Georgetown Law’s Technology Review published an article in December 2017, Design Thinking: The Answer to the Impasse Between Innovation and Regulation, by Alice Armitage, Andrew Cordova, and Rebecca Siegel. It discusses how policy and regulation can be set in better ways — using design thinking — to allow for more responsive and innovation-friendly outcomes.
Here’s the introduction:
San Francisco is the home of the platform economy.1 Uber and Airbnb—the poster children of that economy—launched their initial products in the city and used the feedback garnered from Bay Area users to perfect their business models.2 These and other platform companies also started to build their loyal user bases with Bay Area consumers.3 But, if San Francisco nurtured Uber and Airbnb,4 New York helped them grow.5 Based on news stories of what was happening in San Francisco and New York, the tech community and others nationwide began to catch wind of the disruption that was heading their way.6
This disruption would not just involve new products and services affecting existing businesses. It would also serve as notice of the regulatory challenges that followed the entry of Uber and Airbnb into each new market. Government officials in California and the state of New York made national headlines as they struggled to apply existing consumer protections and licensing fees to these innovative services.7 In many ways, the states of California and New York and the cities of San Francisco and New York became crucibles for the development of regulatory policies to govern companies such as Uber and Airbnb. These solutions were often used as templates in other jurisdictions.8 Nevertheless, it has been anything but a smooth process for government officials, entrepreneurs, or consumers. Headlines about the ongoing battles fill news feeds even now, almost 10 years after Uber and Airbnb were founded.9
This article begins by examining how the different characteristics and cultures of Silicon Valley and City Hall set the scene for the confrontations to come. With that context in mind, we dive into the specifics of the battles between Uber and Airbnb on one side and California and New York regulators on the other. Those specifics help to illuminate why and how the current regulatory system is ill equipped to achieve its goals—consumer safety, competitive fairness, and nondiscrimination, among others10—while also supporting innovation and technological change.
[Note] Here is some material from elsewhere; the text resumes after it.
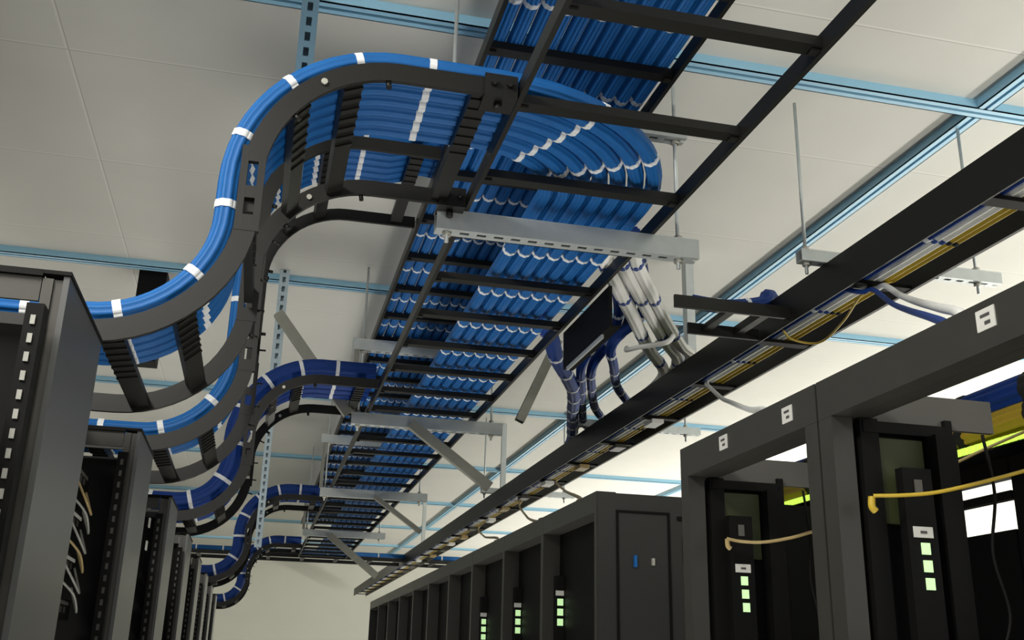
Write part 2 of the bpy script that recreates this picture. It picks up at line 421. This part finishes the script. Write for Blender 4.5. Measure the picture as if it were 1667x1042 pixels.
# perforated struts hanging beside the ladders at x = 0, with their braces
for i, (y, zb, wh) in enumerate(((2.70, 1.30, 'behind the top of the nearest curved ladder'), (5.18, 1.34, 'left of the second hanger, carrying a diagonal brace'), (7.68, .78, 'behind the top of the third curved ladder'))):
    bm = NB(); strut_bm(bm, P(-.008, y, zb), P(-.008, y, ZC-.001), Vector((0, -1, 0)), w=.05, h=.041, slot=(.03, .016), pitch=.052)
    tag(obj('perforated_strut', bm, 'strutsteel' if i else 'shaded_steel'), 'vertical perforated strut hanging from the ceiling %s' % wh, 'strut')
def brace(a, b, w, label):
    bm = NB(); strut_bm(bm, P(*a), P(*b), Vector((0, -1, 0)), w=w, h=.041, slots=False)
    tag(obj('diagonal_brace', bm, 'galv'), label, 'brace', 'diagonal braces')
brace((-.02, 5.0-.045, 1.64), (.36, 5.0-.045, 1.16), .05, 'zinc diagonal brace from a hanging strut to the left end of the second hanger')
brace((1.42, 5.0-.045, 1.64), (1.22, 5.0-.045, 1.19), .045, 'zinc diagonal brace rising to the right from the right end of the second hanger')
brace((.665, 5.0-.05, 1.135), (1.075, 5.0-.05, .845), .048, 'zinc diagonal brace running down to the right below the second hanger')
brace((.76, 7.36-.05, 1.13), (1.10, 7.36-.05, .90), .03, 'thin zinc diagonal brace below the third hanger')
brace((.62, 9.80-.05, 1.13), (1.08, 9.80-.05, .78), .06, 'farthest zinc diagonal brace, below the fourth hanger')
# black duct beyond the first curve on the left
bxo_o = bxo('black_duct', [((-.75, 5.36, 1.45), (-.61, 5.50, ZC-.001))], 'dark'); tag(bxo_o, 'square black duct hanging from the ceiling behind the nearest curved ladder', 'duct')

# ------------------------------------------------------------------ right-hand cable tray over the racks
TX0, TX1, TZ0, TZ1 = 1.737, 1.955, 1.175, 1.30
t = thing('cable_tray', 'long black deep-sided cable tray over the right racks, holding blue, white and yellow bundles', 'cable tray', (TX0, .6, TZ0))
bxo('side_rail', [((TX0, .5, TZ0), (TX0+.006, 19.2, TZ1)), ((TX0+.0061, .5, TZ1-.006), (TX0+.018, 19.2, TZ1))], 'black', t)
bxo('side_rail', [((TX1-.006, .5, TZ0), (TX1, 19.2, TZ1)), ((TX1-.012, .5, TZ0), (TX1-.0061, 19.2, TZ0+.004))], 'black', t)
y = .77
while y < 19.1:
    bxo('rung', [((TX0+.0065, y, TZ0+.002), (TX1-.0125, y+.045, TZ0+.014))], 'dark', t); y += .64
cols = ['navy', 'navy', 'white', 'white', 'yellow', 'yellow']; xs = [1.758, 1.781, 1.806, 1.831, 1.854, 1.876]
nm = {'navy': 'dark blue', 'white': 'white', 'yellow': 'yellow'}
for i, (c, x) in enumerate(zip(cols, xs)):
    r = .0118 if c != 'yellow' else .0108
    pts = [P(x + .0015*math.sin(y*2.1+i), y, TZ0+.0145+r) for y in [.5+.5*k for k in range(37)]]
    side = 'nearer the aisle' if i % 2 == 0 else 'farther from the aisle'
    bundle(pts, r, c, '%s bundle in the right tray, the one of its colour %s' % (nm[c], side), 'bundles in the right cable tray',
           [.59+.64*k for k in range(23)], {'navy': 'velcro', 'white': 'bluestrap', 'yellow': 'blackstrap'}[c], lobes=6, w=.02)
for i, (y, zb) in enumerate(((2.87, 1.305), (5.45, 1.305), (7.93, 1.305))):
    t = thing('tray_hanger', 'zinc bar on two rods holding up the right cable tray, %s from the camera' % ORD[i], 'hanger', (2.0, y, zb), 'hangers of the right cable tray')
    xa, xb = (1.655, 2.42)
    bm = NB(); strut_bm(bm, P(xa, y, zb+.0215), P(xb, y, zb+.0215), Vector((0, 0, -1)), slot=(.026, .014)); obj('crossbar', bm, 'zinc', t)
    for x in (1.68, 2.335):
        bm = NB(); rod_bm(bm, x, y, zb-.04, ZC-.04); ro = obj('threaded_rod', bm, 'zinc', t)
        for z in (zb-.006, zb+.05):
            bm = NB(); nut_bm(bm, x, y, z); obj('nut', bm, 'nut', ro)
for y, w, wh in ((4.36, .052, 'behind the right end of the first hanger'), (8.26, .032, 'below the right end of the second hanger'), (12.44, .036, 'below the right end of the third hanger')):
    bm = NB(); strut_bm(bm, P(1.905, y, TZ1+.003), P(1.905, y, ZC-.001), Vector((-1, 0, 0)), w=w, h=.041, slots=False)
    tag(obj('drop_strut', bm, 'zinc'), 'upright zinc strut above the right tray, %s' % wh, 'strut')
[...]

These regulatory struggles have harmed everyone involved. Consumers have not been fully protected as they try out platform company services; regulators and policymakers have spent untold hours and government funds attempting to enforce existing regulations; and Uber and Airbnb have paid huge fees, penalties, and litigation costs as their battles have moved to the courts.11 Moreover, society in general is harmed as important policy and economic goals are often lost on the battleground of innovation versus regulation.12
These issues are not new. Regulatory history is replete with examples of innovative businesses in high demand by consumers—think railroads, telephone, and airlines13—that regulators took “command” of to ensure consumer safety and prevent price gouging and other unfair business practices. After decades of use, many of these regulations failed to function effectively as business and society changed. In response, all these industries were ultimately deregulated, creating another set of problems. Is there no other path for innovative, high-growth businesses other than strictly regulated or unregulated? In this article, we posit that there is.
In Part I, we discuss how regulators and platform companies arrived at this point of tension. In Part II, we detail how regulators’ attempts to control Uber and Airbnb resulted in harm to both sides. In Part III, we suggest a better way to regulate innovative companies.
We know that new disruptive technologies are just around the corner whether they are autonomous vehicles, smart contracts on blockchain platforms, ambient artificial intelligence systems in our homes and cars, or something yet to be envisioned. How do we prepare to regulate technology we do not really understand yet? We argue that this can be achieved by creating a collaborative, flexible, nimble process of regulation that involves all industry and regulatory stakeholders. In current models of regulation, this is not possible,14 but in Part III, we explore whether there is a way to create a different regulatory process by utilizing principles of design thinking, a method that has proven its worth in product design, system design, and infrastructure design, and is now making its way into the processes of government.15 We provide an understanding of design thinking in general and then detail the steps involved to create a new regulatory process using design thinking.16 By putting such a regulatory process in place, consumers and innovative businesses will know that both society’s best interests and innovation will be supported regardless of when the next disruption appears.